**YOUR OBJECTIVE:**
Please transcribe the data below exactly. Leave the pictures out.

**STORED DATA:**
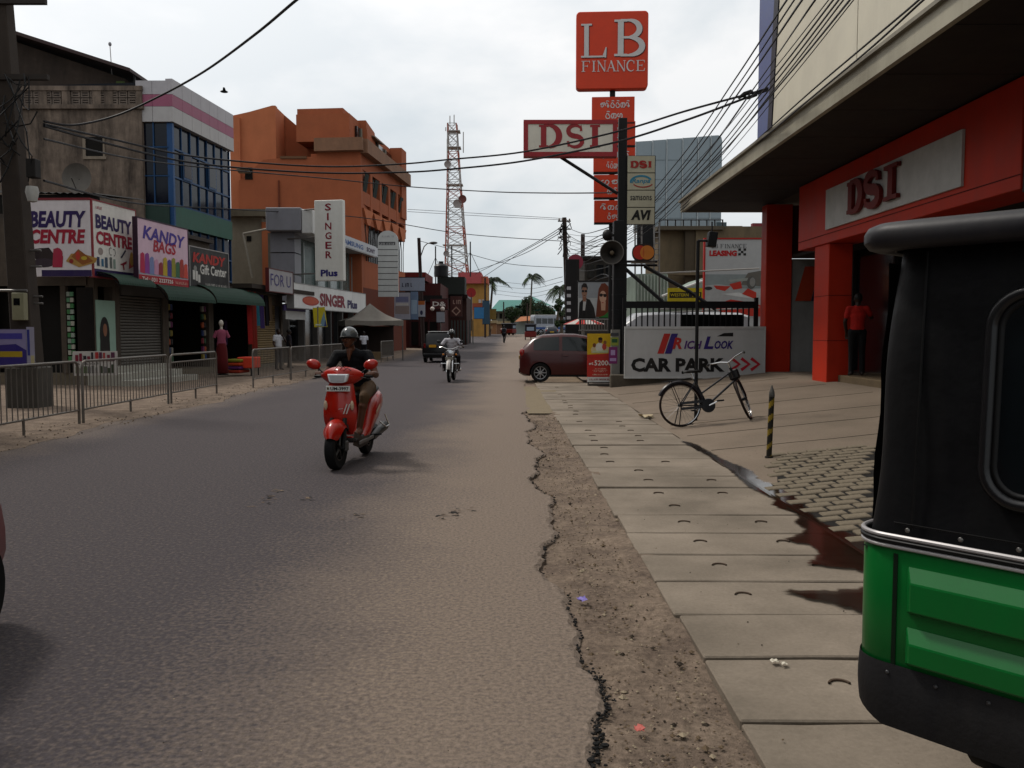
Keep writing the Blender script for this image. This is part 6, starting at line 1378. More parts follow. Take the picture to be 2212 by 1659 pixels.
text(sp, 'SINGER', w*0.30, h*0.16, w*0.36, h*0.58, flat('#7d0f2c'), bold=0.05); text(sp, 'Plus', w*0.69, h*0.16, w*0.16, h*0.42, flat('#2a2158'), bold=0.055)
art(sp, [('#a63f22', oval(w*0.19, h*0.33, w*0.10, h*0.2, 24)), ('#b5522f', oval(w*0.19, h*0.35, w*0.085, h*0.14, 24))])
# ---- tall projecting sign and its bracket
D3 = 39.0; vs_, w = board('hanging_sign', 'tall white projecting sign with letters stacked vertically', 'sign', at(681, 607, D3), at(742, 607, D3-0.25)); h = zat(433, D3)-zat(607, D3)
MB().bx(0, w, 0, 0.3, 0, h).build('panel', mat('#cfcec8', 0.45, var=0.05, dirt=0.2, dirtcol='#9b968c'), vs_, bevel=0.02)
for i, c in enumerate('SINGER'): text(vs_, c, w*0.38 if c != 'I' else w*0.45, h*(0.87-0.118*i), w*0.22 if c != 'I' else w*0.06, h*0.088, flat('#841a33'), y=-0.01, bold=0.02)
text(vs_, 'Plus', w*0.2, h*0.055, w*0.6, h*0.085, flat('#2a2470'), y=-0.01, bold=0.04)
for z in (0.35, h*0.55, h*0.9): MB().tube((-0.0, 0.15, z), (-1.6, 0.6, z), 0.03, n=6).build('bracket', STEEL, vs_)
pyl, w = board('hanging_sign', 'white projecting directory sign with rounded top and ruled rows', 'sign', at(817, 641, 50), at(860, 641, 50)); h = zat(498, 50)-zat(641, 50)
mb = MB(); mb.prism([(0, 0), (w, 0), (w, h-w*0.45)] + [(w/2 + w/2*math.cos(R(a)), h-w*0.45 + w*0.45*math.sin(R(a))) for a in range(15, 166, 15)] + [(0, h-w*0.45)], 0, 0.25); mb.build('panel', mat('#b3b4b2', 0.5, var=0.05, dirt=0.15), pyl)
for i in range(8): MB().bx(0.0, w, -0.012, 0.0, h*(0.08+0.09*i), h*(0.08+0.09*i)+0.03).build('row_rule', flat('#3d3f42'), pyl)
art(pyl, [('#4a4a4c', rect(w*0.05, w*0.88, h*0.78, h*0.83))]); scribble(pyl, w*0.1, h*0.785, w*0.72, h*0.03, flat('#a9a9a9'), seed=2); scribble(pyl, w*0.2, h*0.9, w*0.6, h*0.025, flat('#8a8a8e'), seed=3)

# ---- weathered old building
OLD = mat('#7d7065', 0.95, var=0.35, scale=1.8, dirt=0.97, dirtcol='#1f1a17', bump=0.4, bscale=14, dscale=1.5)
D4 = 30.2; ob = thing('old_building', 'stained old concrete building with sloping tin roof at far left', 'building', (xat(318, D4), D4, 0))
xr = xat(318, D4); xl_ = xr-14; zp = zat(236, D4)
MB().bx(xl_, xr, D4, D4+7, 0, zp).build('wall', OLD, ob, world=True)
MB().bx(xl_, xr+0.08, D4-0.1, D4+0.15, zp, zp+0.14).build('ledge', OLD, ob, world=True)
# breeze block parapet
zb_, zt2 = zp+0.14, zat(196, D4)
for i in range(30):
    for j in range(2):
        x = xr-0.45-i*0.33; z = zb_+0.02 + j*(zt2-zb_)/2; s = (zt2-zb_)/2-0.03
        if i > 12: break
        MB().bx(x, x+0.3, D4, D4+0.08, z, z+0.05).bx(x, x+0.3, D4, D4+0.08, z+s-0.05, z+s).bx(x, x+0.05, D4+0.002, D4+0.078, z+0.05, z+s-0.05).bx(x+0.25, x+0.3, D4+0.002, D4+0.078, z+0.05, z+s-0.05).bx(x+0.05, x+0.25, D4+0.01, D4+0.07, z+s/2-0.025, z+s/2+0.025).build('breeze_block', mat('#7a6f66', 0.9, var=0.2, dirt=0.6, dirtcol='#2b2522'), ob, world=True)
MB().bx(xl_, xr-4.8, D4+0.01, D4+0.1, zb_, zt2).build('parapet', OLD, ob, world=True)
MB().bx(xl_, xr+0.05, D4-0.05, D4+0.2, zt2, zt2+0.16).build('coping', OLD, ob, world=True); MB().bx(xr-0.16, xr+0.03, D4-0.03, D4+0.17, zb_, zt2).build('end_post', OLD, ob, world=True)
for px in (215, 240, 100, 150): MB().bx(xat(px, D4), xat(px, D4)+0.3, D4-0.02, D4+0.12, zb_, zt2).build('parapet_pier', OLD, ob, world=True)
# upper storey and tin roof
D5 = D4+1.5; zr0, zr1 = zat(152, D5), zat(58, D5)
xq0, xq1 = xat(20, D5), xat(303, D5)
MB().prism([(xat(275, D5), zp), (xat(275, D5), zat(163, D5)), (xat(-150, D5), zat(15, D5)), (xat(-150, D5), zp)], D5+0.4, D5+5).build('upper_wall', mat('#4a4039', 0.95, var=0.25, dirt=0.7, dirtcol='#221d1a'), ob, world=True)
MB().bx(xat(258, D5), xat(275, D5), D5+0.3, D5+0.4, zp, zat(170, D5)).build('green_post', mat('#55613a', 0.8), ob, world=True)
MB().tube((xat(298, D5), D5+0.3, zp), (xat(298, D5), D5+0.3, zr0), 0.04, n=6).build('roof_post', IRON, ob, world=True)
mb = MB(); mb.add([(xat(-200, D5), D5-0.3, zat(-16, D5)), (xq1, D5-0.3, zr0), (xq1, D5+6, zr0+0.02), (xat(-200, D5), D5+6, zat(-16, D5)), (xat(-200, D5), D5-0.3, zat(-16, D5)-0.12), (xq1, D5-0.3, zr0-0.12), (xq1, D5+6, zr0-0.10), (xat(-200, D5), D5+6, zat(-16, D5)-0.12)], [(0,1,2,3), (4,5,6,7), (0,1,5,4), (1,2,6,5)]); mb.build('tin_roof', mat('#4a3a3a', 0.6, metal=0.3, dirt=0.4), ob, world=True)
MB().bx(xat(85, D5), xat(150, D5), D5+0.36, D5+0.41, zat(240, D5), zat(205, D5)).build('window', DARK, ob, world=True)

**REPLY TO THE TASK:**
Keep writing the Blender script for this image. This is part 6, starting at line 1378. More parts follow. Take the picture to be 2212 by 1659 pixels.
text(sp, 'SINGER', w*0.30, h*0.16, w*0.36, h*0.58, flat('#7d0f2c'), bold=0.05); text(sp, 'Plus', w*0.69, h*0.16, w*0.16, h*0.42, flat('#2a2158'), bold=0.055)
art(sp, [('#a63f22', oval(w*0.19, h*0.33, w*0.10, h*0.2, 24)), ('#b5522f', oval(w*0.19, h*0.35, w*0.085, h*0.14, 24))])
# ---- tall projecting sign and its bracket
D3 = 39.0; vs_, w = board('hanging_sign', 'tall white projecting sign with letters stacked vertically', 'sign', at(681, 607, D3), at(742, 607, D3-0.25)); h = zat(433, D3)-zat(607, D3)
MB().bx(0, w, 0, 0.3, 0, h).build('panel', mat('#cfcec8', 0.45, var=0.05, dirt=0.2, dirtcol='#9b968c'), vs_, bevel=0.02)
for i, c in enumerate('SINGER'): text(vs_, c, w*0.38 if c != 'I' else w*0.45, h*(0.87-0.118*i), w*0.22 if c != 'I' else w*0.06, h*0.088, flat('#841a33'), y=-0.01, bold=0.02)
text(vs_, 'Plus', w*0.2, h*0.055, w*0.6, h*0.085, flat('#2a2470'), y=-0.01, bold=0.04)
for z in (0.35, h*0.55, h*0.9): MB().tube((-0.0, 0.15, z), (-1.6, 0.6, z), 0.03, n=6).build('bracket', STEEL, vs_)
pyl, w = board('hanging_sign', 'white projecting directory sign with rounded top and ruled rows', 'sign', at(817, 641, 50), at(860, 641, 50)); h = zat(498, 50)-zat(641, 50)
mb = MB(); mb.prism([(0, 0), (w, 0), (w, h-w*0.45)] + [(w/2 + w/2*math.cos(R(a)), h-w*0.45 + w*0.45*math.sin(R(a))) for a in range(15, 166, 15)] + [(0, h-w*0.45)], 0, 0.25); mb.build('panel', mat('#b3b4b2', 0.5, var=0.05, dirt=0.15), pyl)
for i in range(8): MB().bx(0.0, w, -0.012, 0.0, h*(0.08+0.09*i), h*(0.08+0.09*i)+0.03).build('row_rule', flat('#3d3f42'), pyl)
art(pyl, [('#4a4a4c', rect(w*0.05, w*0.88, h*0.78, h*0.83))]); scribble(pyl, w*0.1, h*0.785, w*0.72, h*0.03, flat('#a9a9a9'), seed=2); scribble(pyl, w*0.2, h*0.9, w*0.6, h*0.025, flat('#8a8a8e'), seed=3)

# ---- weathered old building
OLD = mat('#7d7065', 0.95, var=0.35, scale=1.8, dirt=0.97, dirtcol='#1f1a17', bump=0.4, bscale=14, dscale=1.5)
D4 = 30.2; ob = thing('old_building', 'stained old concrete building with sloping tin roof at far left', 'building', (xat(318, D4), D4, 0))
xr = xat(318, D4); xl_ = xr-14; zp = zat(236, D4)
MB().bx(xl_, xr, D4, D4+7, 0, zp).build('wall', OLD, ob, world=True)
MB().bx(xl_, xr+0.08, D4-0.1, D4+0.15, zp, zp+0.14).build('ledge', OLD, ob, world=True)
# breeze block parapet
zb_, zt2 = zp+0.14, zat(196, D4)
for i in range(30):
    for j in range(2):
        x = xr-0.45-i*0.33; z = zb_+0.02 + j*(zt2-zb_)/2; s = (zt2-zb_)/2-0.03
        if i > 12: break
        MB().bx(x, x+0.3, D4, D4+0.08, z, z+0.05).bx(x, x+0.3, D4, D4+0.08, z+s-0.05, z+s).bx(x, x+0.05, D4+0.002, D4+0.078, z+0.05, z+s-0.05).bx(x+0.25, x+0.3, D4+0.002, D4+0.078, z+0.05, z+s-0.05).bx(x+0.05, x+0.25, D4+0.01, D4+0.07, z+s/2-0.025, z+s/2+0.025).build('breeze_block', mat('#7a6f66', 0.9, var=0.2, dirt=0.6, dirtcol='#2b2522'), ob, world=True)
MB().bx(xl_, xr-4.8, D4+0.01, D4+0.1, zb_, zt2).build('parapet', OLD, ob, world=True)
MB().bx(xl_, xr+0.05, D4-0.05, D4+0.2, zt2, zt2+0.16).build('coping', OLD, ob, world=True); MB().bx(xr-0.16, xr+0.03, D4-0.03, D4+0.17, zb_, zt2).build('end_post', OLD, ob, world=True)
for px in (215, 240, 100, 150): MB().bx(xat(px, D4), xat(px, D4)+0.3, D4-0.02, D4+0.12, zb_, zt2).build('parapet_pier', OLD, ob, world=True)
# upper storey and tin roof
D5 = D4+1.5; zr0, zr1 = zat(152, D5), zat(58, D5)
xq0, xq1 = xat(20, D5), xat(303, D5)
MB().prism([(xat(275, D5), zp), (xat(275, D5), zat(163, D5)), (xat(-150, D5), zat(15, D5)), (xat(-150, D5), zp)], D5+0.4, D5+5).build('upper_wall', mat('#4a4039', 0.95, var=0.25, dirt=0.7, dirtcol='#221d1a'), ob, world=True)
MB().bx(xat(258, D5), xat(275, D5), D5+0.3, D5+0.4, zp, zat(170, D5)).build('green_post', mat('#55613a', 0.8), ob, world=True)
MB().tube((xat(298, D5), D5+0.3, zp), (xat(298, D5), D5+0.3, zr0), 0.04, n=6).build('roof_post', IRON, ob, world=True)
mb = MB(); mb.add([(xat(-200, D5), D5-0.3, zat(-16, D5)), (xq1, D5-0.3, zr0), (xq1, D5+6, zr0+0.02), (xat(-200, D5), D5+6, zat(-16, D5)), (xat(-200, D5), D5-0.3, zat(-16, D5)-0.12), (xq1, D5-0.3, zr0-0.12), (xq1, D5+6, zr0-0.10), (xat(-200, D5), D5+6, zat(-16, D5)-0.12)], [(0,1,2,3), (4,5,6,7), (0,1,5,4), (1,2,6,5)]); mb.build('tin_roof', mat('#4a3a3a', 0.6, metal=0.3, dirt=0.4), ob, world=True)
MB().bx(xat(85, D5), xat(150, D5), D5+0.36, D5+0.41, zat(240, D5), zat(205, D5)).build('window', DARK, ob, world=True)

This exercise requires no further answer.